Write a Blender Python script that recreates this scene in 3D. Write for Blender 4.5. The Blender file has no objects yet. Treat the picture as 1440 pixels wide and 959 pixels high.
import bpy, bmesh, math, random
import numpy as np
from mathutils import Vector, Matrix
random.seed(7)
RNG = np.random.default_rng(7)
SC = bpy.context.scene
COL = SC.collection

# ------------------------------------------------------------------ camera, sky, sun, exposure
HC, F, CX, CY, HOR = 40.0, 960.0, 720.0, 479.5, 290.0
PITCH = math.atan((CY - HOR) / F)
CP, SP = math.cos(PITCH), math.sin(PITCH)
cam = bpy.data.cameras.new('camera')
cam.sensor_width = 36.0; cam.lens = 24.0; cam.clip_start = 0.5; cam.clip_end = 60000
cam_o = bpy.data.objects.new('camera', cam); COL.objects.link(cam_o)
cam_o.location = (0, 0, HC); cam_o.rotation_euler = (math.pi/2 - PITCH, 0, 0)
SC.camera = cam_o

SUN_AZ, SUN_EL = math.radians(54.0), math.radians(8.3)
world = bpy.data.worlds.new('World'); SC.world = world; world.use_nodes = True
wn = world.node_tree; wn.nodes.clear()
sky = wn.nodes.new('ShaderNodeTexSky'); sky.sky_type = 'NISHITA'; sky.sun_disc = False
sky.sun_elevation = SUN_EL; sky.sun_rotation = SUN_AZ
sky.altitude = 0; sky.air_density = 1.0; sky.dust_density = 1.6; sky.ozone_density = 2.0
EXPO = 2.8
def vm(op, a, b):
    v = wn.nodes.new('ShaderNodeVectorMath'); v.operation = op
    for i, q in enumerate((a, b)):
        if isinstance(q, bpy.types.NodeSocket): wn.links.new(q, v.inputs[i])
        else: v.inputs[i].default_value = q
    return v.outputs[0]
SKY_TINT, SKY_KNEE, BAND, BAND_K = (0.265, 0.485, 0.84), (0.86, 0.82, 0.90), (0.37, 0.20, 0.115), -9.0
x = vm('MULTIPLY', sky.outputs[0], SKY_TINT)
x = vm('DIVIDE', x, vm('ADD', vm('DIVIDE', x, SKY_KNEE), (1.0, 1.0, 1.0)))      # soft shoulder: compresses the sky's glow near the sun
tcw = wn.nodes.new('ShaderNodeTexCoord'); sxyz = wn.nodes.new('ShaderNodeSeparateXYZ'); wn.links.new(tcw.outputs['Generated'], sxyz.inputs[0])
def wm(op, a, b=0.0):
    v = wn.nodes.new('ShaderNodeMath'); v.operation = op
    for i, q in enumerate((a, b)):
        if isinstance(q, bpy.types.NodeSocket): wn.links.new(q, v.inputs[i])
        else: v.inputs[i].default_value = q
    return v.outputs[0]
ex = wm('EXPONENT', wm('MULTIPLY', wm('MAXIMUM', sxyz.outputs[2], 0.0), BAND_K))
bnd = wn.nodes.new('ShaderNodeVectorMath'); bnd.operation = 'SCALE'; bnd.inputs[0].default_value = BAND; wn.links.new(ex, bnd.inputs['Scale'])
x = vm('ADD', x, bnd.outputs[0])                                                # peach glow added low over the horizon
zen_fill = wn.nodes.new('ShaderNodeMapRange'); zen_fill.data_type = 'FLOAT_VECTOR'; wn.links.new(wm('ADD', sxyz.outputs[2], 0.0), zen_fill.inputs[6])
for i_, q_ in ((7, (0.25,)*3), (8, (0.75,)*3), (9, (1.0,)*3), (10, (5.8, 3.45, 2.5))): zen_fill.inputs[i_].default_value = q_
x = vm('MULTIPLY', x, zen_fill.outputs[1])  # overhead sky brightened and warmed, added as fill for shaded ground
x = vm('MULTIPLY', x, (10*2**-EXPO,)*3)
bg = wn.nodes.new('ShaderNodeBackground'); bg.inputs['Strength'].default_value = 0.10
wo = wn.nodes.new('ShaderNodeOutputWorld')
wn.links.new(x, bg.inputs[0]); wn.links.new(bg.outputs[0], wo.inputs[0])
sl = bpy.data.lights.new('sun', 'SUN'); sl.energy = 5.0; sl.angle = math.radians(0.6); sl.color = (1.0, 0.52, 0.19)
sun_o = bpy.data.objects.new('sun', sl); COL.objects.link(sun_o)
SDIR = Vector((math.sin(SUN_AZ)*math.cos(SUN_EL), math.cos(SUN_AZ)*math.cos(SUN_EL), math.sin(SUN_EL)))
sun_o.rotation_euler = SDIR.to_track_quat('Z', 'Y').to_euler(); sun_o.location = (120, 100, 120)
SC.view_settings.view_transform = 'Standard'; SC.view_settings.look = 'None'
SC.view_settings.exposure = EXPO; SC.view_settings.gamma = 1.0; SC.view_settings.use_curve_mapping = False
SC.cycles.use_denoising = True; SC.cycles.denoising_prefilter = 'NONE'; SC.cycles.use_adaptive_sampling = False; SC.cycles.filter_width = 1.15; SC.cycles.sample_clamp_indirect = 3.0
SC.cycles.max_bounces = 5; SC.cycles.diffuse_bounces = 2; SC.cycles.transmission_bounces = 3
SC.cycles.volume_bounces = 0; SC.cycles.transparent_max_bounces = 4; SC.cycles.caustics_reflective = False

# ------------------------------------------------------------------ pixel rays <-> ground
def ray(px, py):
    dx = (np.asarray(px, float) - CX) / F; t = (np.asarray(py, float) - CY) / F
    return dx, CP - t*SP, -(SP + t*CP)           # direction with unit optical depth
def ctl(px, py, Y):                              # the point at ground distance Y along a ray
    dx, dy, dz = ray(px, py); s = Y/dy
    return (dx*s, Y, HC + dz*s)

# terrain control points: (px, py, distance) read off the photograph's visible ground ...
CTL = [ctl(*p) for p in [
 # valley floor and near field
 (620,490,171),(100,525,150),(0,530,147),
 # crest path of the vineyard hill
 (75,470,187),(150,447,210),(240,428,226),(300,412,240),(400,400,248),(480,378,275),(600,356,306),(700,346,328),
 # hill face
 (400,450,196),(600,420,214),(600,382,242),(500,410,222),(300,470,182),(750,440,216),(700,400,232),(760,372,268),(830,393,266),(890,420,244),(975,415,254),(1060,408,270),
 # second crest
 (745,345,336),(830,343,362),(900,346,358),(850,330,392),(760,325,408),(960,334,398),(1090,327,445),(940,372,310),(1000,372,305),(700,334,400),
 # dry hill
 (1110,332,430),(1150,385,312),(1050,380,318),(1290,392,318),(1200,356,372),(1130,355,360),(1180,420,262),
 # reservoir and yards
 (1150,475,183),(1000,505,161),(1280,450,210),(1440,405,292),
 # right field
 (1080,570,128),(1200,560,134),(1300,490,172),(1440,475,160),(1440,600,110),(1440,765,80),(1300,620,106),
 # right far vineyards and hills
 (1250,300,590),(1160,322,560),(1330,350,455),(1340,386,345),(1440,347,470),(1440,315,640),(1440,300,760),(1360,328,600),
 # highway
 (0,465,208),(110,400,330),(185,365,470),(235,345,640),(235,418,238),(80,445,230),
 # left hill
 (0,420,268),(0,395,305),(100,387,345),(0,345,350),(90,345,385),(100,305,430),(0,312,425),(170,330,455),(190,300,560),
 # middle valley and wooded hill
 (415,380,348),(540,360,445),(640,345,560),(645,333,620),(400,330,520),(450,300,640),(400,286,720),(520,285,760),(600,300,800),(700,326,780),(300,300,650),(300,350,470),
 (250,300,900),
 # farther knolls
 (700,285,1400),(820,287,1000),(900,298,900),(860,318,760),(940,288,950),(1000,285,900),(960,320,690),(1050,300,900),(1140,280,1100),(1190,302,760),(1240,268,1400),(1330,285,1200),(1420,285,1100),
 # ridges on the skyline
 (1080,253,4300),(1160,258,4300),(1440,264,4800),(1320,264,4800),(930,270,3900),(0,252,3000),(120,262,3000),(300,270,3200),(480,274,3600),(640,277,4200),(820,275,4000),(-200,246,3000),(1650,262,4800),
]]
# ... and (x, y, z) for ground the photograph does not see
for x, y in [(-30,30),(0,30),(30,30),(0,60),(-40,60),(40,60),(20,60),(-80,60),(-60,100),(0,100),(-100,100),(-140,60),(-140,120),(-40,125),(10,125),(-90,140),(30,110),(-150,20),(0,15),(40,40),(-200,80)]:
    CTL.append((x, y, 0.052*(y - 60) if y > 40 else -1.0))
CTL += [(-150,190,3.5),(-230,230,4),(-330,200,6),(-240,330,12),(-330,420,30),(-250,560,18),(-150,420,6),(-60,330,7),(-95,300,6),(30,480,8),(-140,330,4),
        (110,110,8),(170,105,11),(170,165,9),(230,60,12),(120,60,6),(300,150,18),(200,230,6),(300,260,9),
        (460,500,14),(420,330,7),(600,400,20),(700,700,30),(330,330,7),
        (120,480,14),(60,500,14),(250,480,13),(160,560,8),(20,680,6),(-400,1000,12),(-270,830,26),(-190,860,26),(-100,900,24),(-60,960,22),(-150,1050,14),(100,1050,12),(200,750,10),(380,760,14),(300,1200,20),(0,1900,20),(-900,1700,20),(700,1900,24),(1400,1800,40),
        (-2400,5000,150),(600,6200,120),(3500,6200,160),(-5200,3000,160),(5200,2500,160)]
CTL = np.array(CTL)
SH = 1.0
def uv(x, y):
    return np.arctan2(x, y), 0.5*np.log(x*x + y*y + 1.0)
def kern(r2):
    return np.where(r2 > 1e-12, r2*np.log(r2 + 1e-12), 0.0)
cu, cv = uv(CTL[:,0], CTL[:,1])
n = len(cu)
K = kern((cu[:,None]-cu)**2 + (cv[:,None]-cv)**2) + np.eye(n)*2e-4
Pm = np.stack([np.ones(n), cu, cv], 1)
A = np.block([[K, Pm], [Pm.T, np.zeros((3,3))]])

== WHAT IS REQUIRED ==
Reproduce only the lines from the top of the material through the one bearing "SC.camera = cam_o", each exactly as it stands.

== IN RESPONSE ==
Write a Blender Python script that recreates this scene in 3D. Write for Blender 4.5. The Blender file has no objects yet. Treat the picture as 1440 pixels wide and 959 pixels high.
import bpy, bmesh, math, random
import numpy as np
from mathutils import Vector, Matrix
random.seed(7)
RNG = np.random.default_rng(7)
SC = bpy.context.scene
COL = SC.collection

# ------------------------------------------------------------------ camera, sky, sun, exposure
HC, F, CX, CY, HOR = 40.0, 960.0, 720.0, 479.5, 290.0
PITCH = math.atan((CY - HOR) / F)
CP, SP = math.cos(PITCH), math.sin(PITCH)
cam = bpy.data.cameras.new('camera')
cam.sensor_width = 36.0; cam.lens = 24.0; cam.clip_start = 0.5; cam.clip_end = 60000
cam_o = bpy.data.objects.new('camera', cam); COL.objects.link(cam_o)
cam_o.location = (0, 0, HC); cam_o.rotation_euler = (math.pi/2 - PITCH, 0, 0)
SC.camera = cam_o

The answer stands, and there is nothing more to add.